19. Hence, the order under challenge of the trial court dated 6.3.2013 in S.C.No.287/2008 on the files of the Additional Assistant Sessions Judge, Palakkad, is hereby set aside. It is made clear that this court has not expressed any observations regarding the merits of the case. The learned trial Judge shall assess the evidence already recorded untrammelled by the observations made in this order and pronounce Judgment in accordance with law as expeditiously as possible, at any rate within the period of two months of receipt of the order or on production of the copy of this order.

The Crl.M.C. is allowed accordingly.

Advocate List
  • For the Petitioner K. Gopalakrishna Kurup, Senior Advocate, Surin George IPE, S. Sudarsanan, Advocates.

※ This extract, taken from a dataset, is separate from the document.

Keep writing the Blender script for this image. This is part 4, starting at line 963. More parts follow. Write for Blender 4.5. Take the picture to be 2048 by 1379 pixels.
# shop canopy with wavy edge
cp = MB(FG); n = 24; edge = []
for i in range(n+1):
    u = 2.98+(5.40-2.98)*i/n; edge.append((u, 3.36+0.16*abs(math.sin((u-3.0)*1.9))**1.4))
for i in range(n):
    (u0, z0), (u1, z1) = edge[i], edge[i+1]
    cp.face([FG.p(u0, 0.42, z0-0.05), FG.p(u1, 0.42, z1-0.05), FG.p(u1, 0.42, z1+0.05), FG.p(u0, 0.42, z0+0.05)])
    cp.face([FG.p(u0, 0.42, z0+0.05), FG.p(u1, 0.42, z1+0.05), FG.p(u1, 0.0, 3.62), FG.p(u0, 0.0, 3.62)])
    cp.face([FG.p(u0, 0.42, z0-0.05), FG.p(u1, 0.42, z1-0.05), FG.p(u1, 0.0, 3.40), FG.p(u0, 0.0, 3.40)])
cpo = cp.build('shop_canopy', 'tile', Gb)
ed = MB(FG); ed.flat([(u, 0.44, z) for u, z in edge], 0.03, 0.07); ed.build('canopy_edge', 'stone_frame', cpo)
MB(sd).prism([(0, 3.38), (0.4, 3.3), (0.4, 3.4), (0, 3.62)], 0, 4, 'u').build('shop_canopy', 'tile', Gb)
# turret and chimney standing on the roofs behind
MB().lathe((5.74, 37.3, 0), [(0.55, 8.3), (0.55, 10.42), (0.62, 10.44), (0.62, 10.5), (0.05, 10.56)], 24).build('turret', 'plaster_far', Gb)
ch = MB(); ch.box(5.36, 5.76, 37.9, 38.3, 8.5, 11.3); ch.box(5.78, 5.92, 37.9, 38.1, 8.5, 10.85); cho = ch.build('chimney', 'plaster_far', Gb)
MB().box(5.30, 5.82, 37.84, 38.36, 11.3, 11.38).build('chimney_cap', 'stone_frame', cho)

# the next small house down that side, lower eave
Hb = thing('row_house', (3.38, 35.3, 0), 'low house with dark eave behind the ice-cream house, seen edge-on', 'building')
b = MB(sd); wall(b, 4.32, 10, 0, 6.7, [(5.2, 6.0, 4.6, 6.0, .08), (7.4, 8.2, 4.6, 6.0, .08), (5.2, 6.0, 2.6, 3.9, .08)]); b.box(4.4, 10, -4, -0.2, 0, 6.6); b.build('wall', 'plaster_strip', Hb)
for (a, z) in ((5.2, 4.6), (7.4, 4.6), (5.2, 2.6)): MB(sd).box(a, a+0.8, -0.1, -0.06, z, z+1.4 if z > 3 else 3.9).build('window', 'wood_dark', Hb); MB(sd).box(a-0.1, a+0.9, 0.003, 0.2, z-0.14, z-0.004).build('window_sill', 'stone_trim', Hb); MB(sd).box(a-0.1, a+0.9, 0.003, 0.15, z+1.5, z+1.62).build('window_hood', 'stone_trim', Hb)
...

For the Respondent M.R. Dhanil, Public Prosecutor.
Bench
  • HON'BLE MRS. JUSTICE V. SHIRCY
Eq Citations
  • 2017 (4) KHC 91
  • 2017 (3) KLJ 764
  • LQ/KerHC/2017/1025
Head Note

Criminal Procedure Code, 1973 — Ss. 311 and 165 — Recalling and re-examining a witness — Purpose — Re-opening of evidence to rectify mistake crept in prosecution case — Impermissibility — Re-opening of evidence to identify accused — Permissibility — Recalling and re-examining a witness to rectify mistake crept in prosecution case or to identify accused, held, impermissible — Re-opening of evidence to rectify mistake crept in prosecution case or to identify accused, is not permissible — Court is supposed to evaluate the situation deeply before re-calling a witness — Whether it would cause prejudice or injustice to the accused, Whether it is to fill up the gap of the prosecution case, Whether it is to cover up the lacuna of the prosecution case etc have to be evaluated meticulously before recalling a witness by the court — Words 'the court shall summon and examine or re-call and re-examine any person if his evidence appears to it to be essential to the just decision of the case' had been thoughtfully employed in S. 311 CrPC in its widest amplitude — While exercising the power under S. 311 CrPC especially at a belated stage, a great responsibility is cast upon the court to make sure that the evidence is re-opened not to rectify the mistake crept in or to supply the omissions in the case and if such an evaluation is not done, definitely that will cause prejudice to the accused — In the present case, all the accused persons facing trial (except accused No. 2) were present before the court when PWs. 1 and 2 were examined — It is discernible from the deposition of these witnesses before the court that they have given evidence to the effect that the accused who attacked them are present before the court — Hence, held, re-opening of evidence to identify accused, not permissible — Criminal Procedure Code, 1973, SS. 311 and 165, Evidence Act, 1872, SS. 155 and 165.